Affordable Housing That Works for Local Communities

Housing doesn’t stand alone in mountain and rural communities.

In places like Utah Senate District 20, affordability depends on transportation access, infrastructure capacity, and emergency response keeping pace — without sacrificing local control or constitutional limits.

That’s why housing policy must be treated as a systems issue, not a standalone market problem.

Affordable Housing Policy for Utah Senate District 20

The Problem We Need to Solve

Housing affordability in Utah Senate District 20 is no longer a future concern — it is a current constraint on workforce stability, public safety, and economic resilience.

Across rural, mountain, and growing communities, housing supply has not kept pace with job growth, infrastructure capacity, or population change. The result is longer commutes, increased roadway risk, strain on emergency services, and displacement of workers essential to local economies.

Housing policy must be treated as infrastructure policy — not as a standalone market issue.

Housing Is an Infrastructure Issue

In Utah’s mountain and rural communities, housing affordability rises or falls based on whether supporting systems are working.

When homes are built far from jobs, transportation corridors become overloaded, emergency response times increase, and everyday commutes grow longer and more dangerous. When infrastructure capacity lags behind growth, costs are pushed onto families, local governments, and first responders.

Treating housing as an infrastructure issue means planning sequencing first — aligning transportation access, water capacity, and public safety before problems become permanent.

Policy Principles

My approach to housing policy is grounded in systems-based planning — aligning infrastructure capacity, public safety, and local decision-making before growth occurs.

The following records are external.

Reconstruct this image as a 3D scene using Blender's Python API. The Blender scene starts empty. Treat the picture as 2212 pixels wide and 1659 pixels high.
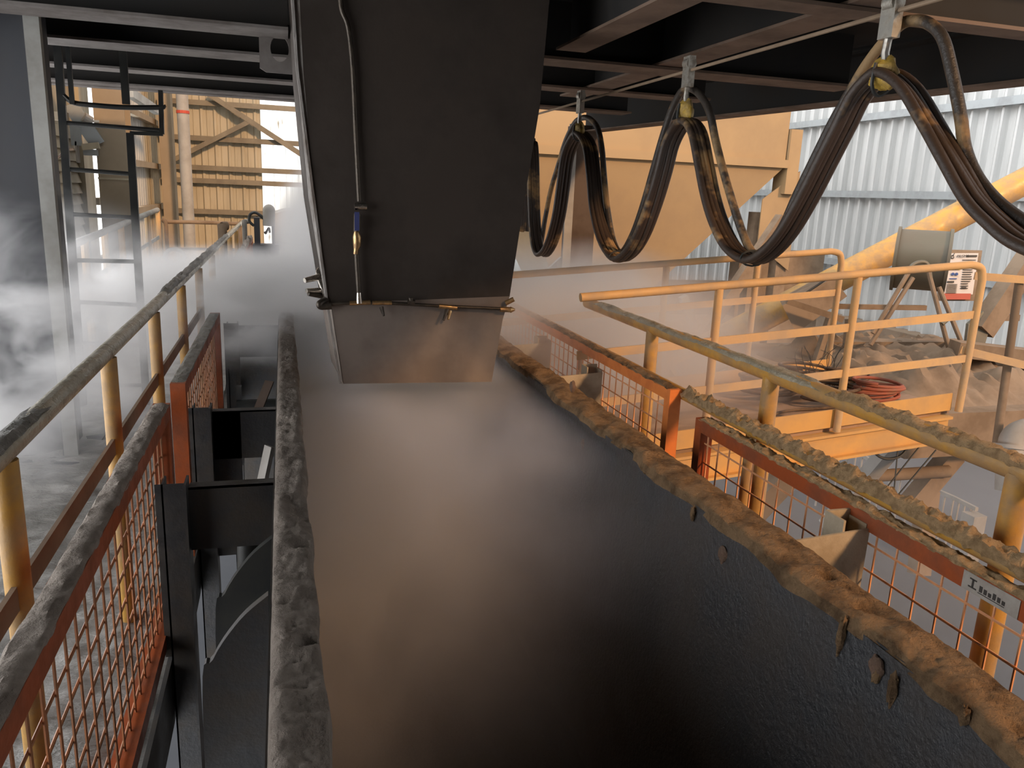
import bpy, math, random
from mathutils import Vector, Matrix, noise
random.seed(7)
S = bpy.context.scene
COL = S.collection

# ------------------------------------------------------------------ camera
# the eye stands at the origin, 1.7 m above the walkway (floor at z = -1.7);
# +Y runs along the trough, X to the right
F = 1700.0
def _basis():
    Y = Vector((610 - 1106, -(400 - 829.5), -F)).normalized()
    h = Vector((1, -.043, 0))
    Z = h.cross(Y).normalized()
    if Z.y < 0: Z = -Z
    X = Y.cross(Z)
    return Matrix((X, Y, Z))
M = _basis()
cd = bpy.data.cameras.new('camera'); cam = bpy.data.objects.new('camera', cd); COL.objects.link(cam)
cd.sensor_width = 36; cd.lens = F / 2212 * 36; cd.clip_start = .02; cd.clip_end = 200
cam.matrix_world = M.to_4x4()
S.camera = cam
def ray(px, py): return M @ Vector((px - 1106, -(py - 829.5), -F))
def on(px, py, **k):
    d = ray(px, py); (a, v), = k.items(); return d * (v / d['xyz'.index(a)])
def dp(px, py, depth): return ray(px, py) / F * depth

# ------------------------------------------------------------------ world, sun, exposure
W = bpy.data.worlds.new('overcast_daylight'); S.world = W; W.use_nodes = True
wn = W.node_tree.nodes; wl = W.node_tree.links
bg = wn['Background']; bg.inputs[0].default_value = (.98, .98, 1.0, 1)
_tc = wn.new('ShaderNodeTexCoord'); _sx = wn.new('ShaderNodeSeparateXYZ'); _mr = wn.new('ShaderNodeMapRange')   # sky is brightest over the open left side
wl.new(_tc.outputs['Generated'], _sx.inputs[0]); wl.new(_sx.outputs[0], _mr.inputs[0])
_mr.interpolation_type = 'SMOOTHSTEP'
_mr.inputs[1].default_value = .2; _mr.inputs[2].default_value = -.9; _mr.inputs[3].default_value = 1.0; _mr.inputs[4].default_value = 5.0
wl.new(_mr.outputs[0], bg.inputs[1])
sd = bpy.data.lights.new('low_evening_sun', 'SUN'); sd.energy = 3.4; sd.color = (1.0, .60, .32); sd.angle = .09
sun = bpy.data.objects.new('low_evening_sun', sd); COL.objects.link(sun)
sun.location = (5, -10, 6)
sun.rotation_euler = Vector((.35, -.80, .45)).to_track_quat('Z', 'Y').to_euler()
S.view_settings.view_transform = 'Standard'; S.view_settings.look = 'None'
S.view_settings.gamma = 1; S.view_settings.exposure = -0.08
S.view_settings.use_curve_mapping = False
try:
    cy = S.cycles
    cy.max_bounces = 10; cy.diffuse_bounces = 3; cy.glossy_bounces = 2; cy.transmission_bounces = 3
    cy.volume_bounces = 10; cy.transparent_max_bounces = 12
    cy.volume_step_rate = 1.0; cy.volume_max_steps = 96
    cy.use_denoising = True; cy.sample_clamp_indirect = 4; cy.caustics_reflective = False; cy.caustics_refractive = False
except Exception: pass

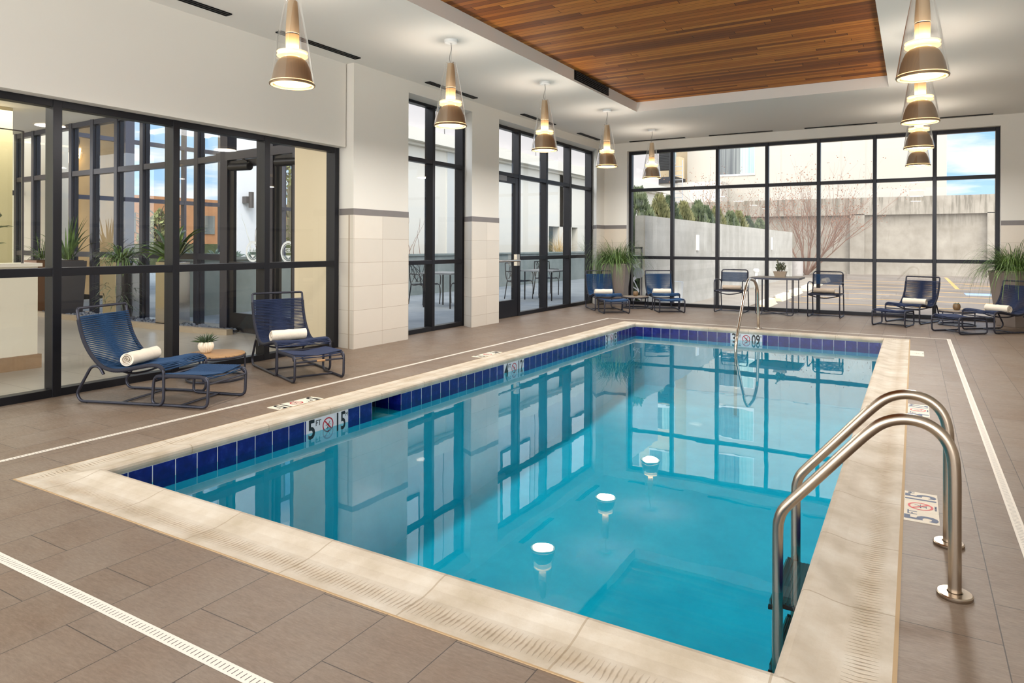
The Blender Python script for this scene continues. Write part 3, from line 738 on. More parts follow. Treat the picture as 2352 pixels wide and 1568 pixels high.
def make_ottoman(rope, wrap):
    t = thing('ottoman', 'x', 'footstool'); W = .235; X = .25
    loop = fil([(X, 0, .012), (X+.008, 0, .244), (-X+.02, 0, .236), (-X, 0, .012)], [.05, .055, .055, .05], 5, closed=True)
    for s in (-1, 1):
        m = MB(); m.tube([(p.x, s*W, p.z) for p in loop], .0115, 10, closed=True); lg = m.obj('loop_leg', M_CHAIR, t, True)
        w = MB(); w.tube([V(x, s*W, z) for x, z in ((-.21, .226), (-.19, .235), (0, .240), (.19, .243), (.225, .236), (.246, .21))], .0155, 10); w.obj('cord_wrap', wrap, t, True)
        for x in (-.19, .19): q = MB(); q.lathe([(.009, 0), (.009, .006)], 10, (x, s*W, 0), True, True); q.obj('foot_cap', M_RUBBER, lg)
    for x in (-X+.012, X+.004):
        m = MB(); m.tube([(x, -W, .19), (x, W, .19)], .009, 8); m.obj('crossbar', M_CHAIR, t, True)
    m = MB(); m.tube([(0, -W, .012), (0, W, .012)], .009, 8); m.obj('crossbar', M_CHAIR, t, True)
    m = MB(); N = 54
    for k in range(N):
        x = -.205+.43*(k+.5)/N; z = .237+.012*(k/N)-(.012 if k < 2 else 0)-(.018 if k > N-3 else 0); s = 1 if k % 2 else -1
        a = V(x, -W, z+.012*s); mid = V(x, 0, z-.014); b = V(x, W, z+.012*s)
        m.tube([a, mid, b], .0041, 5, caps=False)
    m.obj('woven_cord_seat', rope, t, True)
    return t
def make_towel(L=.345, r=.066, mt=M_TOWEL):
    t = thing('rolled_towel', 'x', 'towel'); m = MB(); turns = 4.2; n = 150; th = .0115; sec = []
    for i in range(n+1):
        a = turns*2*PI*i/n; rr = .006+(r-.006)*i/n; rr *= 1+.03*math.sin(2*a+1); sec.append((rr*math.cos(a), rr*math.sin(a)*.93, a))
    cols = 9; vs = []
    for j in range(cols):
        y = -L/2+L*j/(cols-1); bulge = 1+.035*math.sin(j*1.9)+.02*math.cos(j*3.1)
        for (x, z, a) in sec:
            k = bulge if j not in (0, cols-1) else bulge*.985
            dy = .006*math.sin(a*.7+j) if j in (0, cols-1) else 0
            vs.append((x*k, y+dy, z*k+r*.93)); vs.append((x*k*(1-th/r), y+dy, z*k*(1-th/r)+r*.93))
    fs = []; w = (n+1)*2
    for j in range(cols-1):
        for i in range(n):
            a = j*w+i*2; b = a+w; fs.append((a, a+2, b+2, b)); fs.append((a+1, b+1, b+3, a+3))
        e_ = j*w+n*2; fs.append((e_, e_+1, e_+w+1, e_+w))
    for j in (0, cols-1):
        for i in range(n): a = j*w+i*2; fs.append((a, a+1, a+3, a+2))
    m.add(vs, fs); me = m.mesh('rolled_towel', mt, True, math.radians(60)); 
    o = bpy.data.objects.new('rolled_towel', me); C.objects.link(o); bpy.data.objects.remove(t); tag(o, 'x', 'towel'); return o
def local(cx, cy, rz, x, y, z): c_, s_ = math.cos(rz), math.sin(rz); return (cx+x*c_-y*s_, cy+x*s_+y*c_, z)
D = math.radians
CH = [  # chair centre, heading, ottoman centre, heading, words
 ((-5.475, 3.33), D(20), (-4.967, 3.486), D(17), 'at the left edge of the photo, left of the white pot', M_ROPE),
 ((-5.49, 4.88), D(-22), (-4.978, 4.657), D(-22), 'beside the near tiled pier, right of the white pot', M_ROPED),
 ((-5.313, 12.631), D(-52), (-4.872, 12.077), D(-54), 'in front of the grassy planter in the far left corner', M_ROPE),
 ((-4.37, 13.40), D(-60), (-4.027, 12.79), D(-60), 'against the far window, right of the far left planter', M_ROPE),
 ((-.018, 13.32), D(-112.4), (-.285, 12.595), D(-104), 'against the far window, right of the dining set', M_ROPED),
 ((1.10, 12.552), D(-136), (.58, 12.043), D(-136), 'at the right edge of the photo', M_ROPED)]
ch0 = make_lounge(M_ROPE, M_ROPED); ot0 = make_ottoman(M_ROPE, M_ROPED); tw0 = make_towel()
TWP = [(-.03, -.005, 4), (-.02, -.02, 0), (-.03, .0, 0), (-.03, .0, 0), (-.03, .03, 3), (-.02, -.02, 4)]
for i, (c, h, oc, oh, w, rp) in enumerate(CH):
    a = ch0 if i == 0 else copy_tree(ch0); b = ot0 if i == 0 else copy_tree(ot0); tw = tw0 if i == 0 else copy_tree(tw0)
    place(a, (c[0], c[1], 0), h, 'blue cord lounge chair '+w, 'low cord lounge chairs')
    place(b, (oc[0], oc[1], 0), oh, 'cord ottoman before the lounge chair '+('at the left edge of the photo', 'beside the near tiled pier', 'by the far left planter', 'against the far window, left of the dining set', 'against the far window, right of the dining set', 'at the right edge of the photo')[i], 'low cord ottomans')
    for t_ in (a, b):
        for q in t_.children:
            if q.name.startswith('woven_cord_seat') and rp is not M_ROPE: q.material_slots[0].link = 'OBJECT'; q.material_slots[0].material = mat('deep_navy_woven_cord', (24, 40, 80), .7, nodes=n_rope((10, 20, 44), (32, 50, 90)))
    x, y, rr = TWP[i]
    place(tw, local(c[0], c[1], h, x, y, .279), h+D(rr), 'cream rolled towel on the lounge chair '+('at the left edge of the photo', 'beside the near tiled pier', 'by the far left planter', 'just left of the dining set', 'just right of the dining set', 'at the right edge of the photo')[i], 'rolled towels on the chairs')
    if i == 1:
        m = MB(); m.tube([(.254, -.03, .19), (.254, .05, .19)], .0105, 8); m.obj('brand_tag', mat('tan_leather_tag', (170, 130, 88), .6), b, True)

# ------------------------------------------------------------------ side tables
def make_round(top):
    t = thing('side_table', 'x', 'side table'); R = .254; m = MB()
    m.lathe([(.001, .228), (R-.004, .228), (R, .232), (R, .240), (R-.004, .243), (.001, .243)], 48); m.obj('tabletop', top, t, True)
    m = MB(); m.tube([(R*math.cos(a), R*math.sin(a), .221) for a in [2*PI*k/48 for k in range(48)]], .011, 8, closed=True); m.obj('top_ring', M_CHAIR, t, True)
    m = MB(); m.tube([(R*math.cos(a), R*math.sin(a), .014) for a in [2*PI*k/48 for k in range(48)]], .010, 8, closed=True); m.obj('base_ring', M_CHAIR, t, True)
    for k in range(3):
        a = .5+k*2*PI/3; m = MB(); m.tube([(R*math.cos(a), R*math.sin(a), .014), (R*math.cos(a), R*math.sin(a), .221)], .009, 8); m.obj('leg', M_CHAIR, t, True)
    return t
st0 = make_round(M_TTOP)
place(st0, (-5.64, 4.125, 0), D(30), 'round teak side table between the two near lounge chairs', 'round side tables')
s2 = place(copy_tree(st0), (-4.845, 13.19, 0), D(10), 'round side table between the two lounge chairs in the far left corner', 'round side tables')
s3_ = place(copy_tree(st0), (.60, 13.15, 0), D(70), 'round side table between the two lounge chairs at the far right', 'round side tables')
for q in list(s2.children)+list(s3_.children):
    if q.name.startswith('tabletop'): q.material_slots[0].link = 'OBJECT'; q.material_slots[0].material = M_GTOP

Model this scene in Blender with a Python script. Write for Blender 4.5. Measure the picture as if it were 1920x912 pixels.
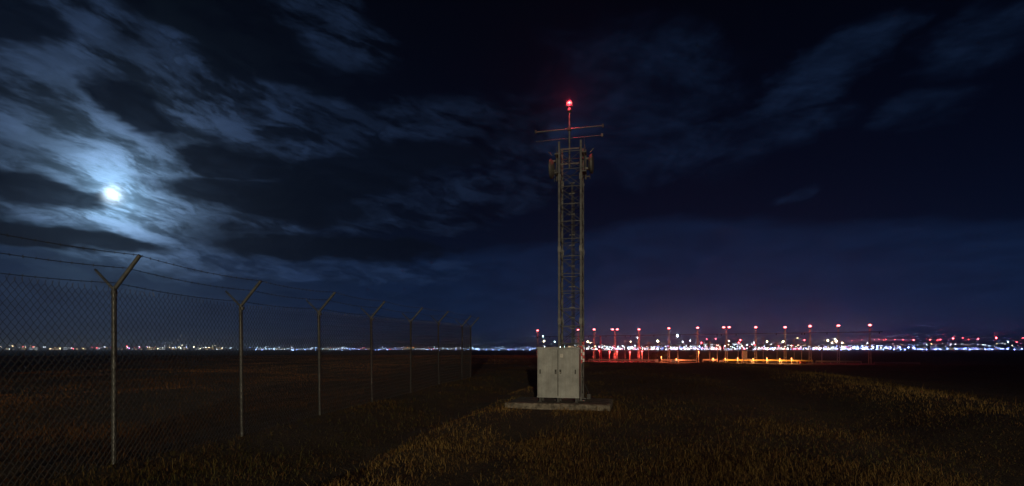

  • Housing development must align with existing or planned infrastructure capacity
  • Public funding should deliver permanent public benefit
  • Local governments must retain flexibility — state policy should support, not override, local planning
  • Workforce housing should be prioritized in proximity to employment centers
  • Housing policy must protect water resources, public safety, and emergency response capacity

Legislative Priorities

Infrastructure-Ready Housing

I support policies that prioritize housing development in areas where:

  • Water systems are sustainable
  • Roads and transit can safely handle increased demand
  • Emergency services can respond without increased risk

Workforce Stability

Housing policy should strengthen local workforces by reducing long-distance commuting, keeping essential workers close to where they serve, and supporting employers who depend on a stable local labor supply.

Local Control and Accountability

State policy should set clear rules and guardrails — not dictate outcomes.

Communities are best positioned to determine where growth makes sense, what infrastructure is required, and how development aligns with local character and capacity.

Planning for Affordability Without Losing Local Control

Affordable housing works best when communities are allowed to plan responsibly — with infrastructure, safety, and local decision-making aligned from the start.

That means respecting constitutional limits, protecting emergency access, and sequencing growth so families aren’t left paying for mistakes after the fact.

Housing policy should help communities stay livable, connected, and resilient — not force one-size-fits-all outcomes.